There is a great deal of empirical evidence to recommend commodity money over token money as a store of value, from the data in Jastram's "Golden Constant" to the ahadith of the Prophet, pbuh. In the latter we can find a series of dinar and dirham prices for such items as dresses, axes, houses and sheep that wouldn't be out of place today. Such maintenance of purchasing power has never been achieved over even a few decades with a token based monetary system, let alone over 1400 years. Presumably you do agree that a money which holds its value is fairer than one that doesn't? But given your aversion to commodity money, could I ask you to name one period of fifty years in history, anywhere in the world, when token money has held its value as well as gold or silver?

MNS:
A natural preference for any thing does not necessarily imply its suitability as money.

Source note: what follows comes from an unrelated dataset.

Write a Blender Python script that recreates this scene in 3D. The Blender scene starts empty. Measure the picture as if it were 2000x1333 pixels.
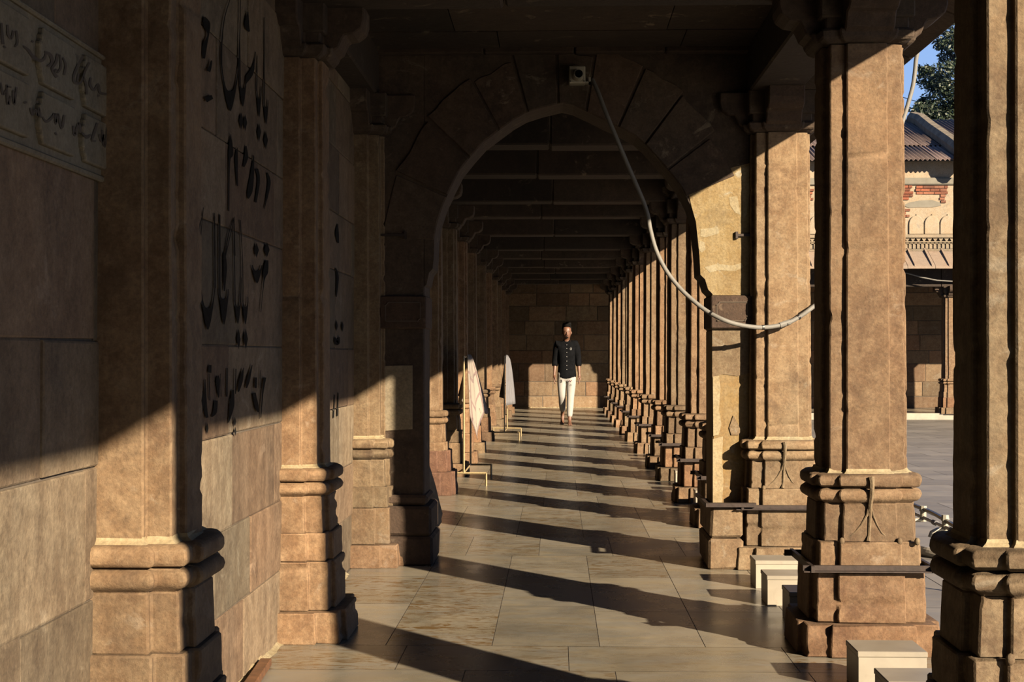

Anyway, in the light of your clarification, there remains no quarrel between us. As long as you do not claim an Islamic mandate for commodity money, it is fine with me. The matter is left to what serves MASLAHA best. You have every right to the views you propound. I already indicated to you what little I wrote on the subject. If and when I do more I will send it to you, inshaAllah.
I am not aware of any study of ahadeeth that demonstrates price stability during early Islamic history. What is well documented is that after the influx of gold and silver from conquered regions, prices rose sharply during the rule of Syedna Umer Farooq and Syedna Usman.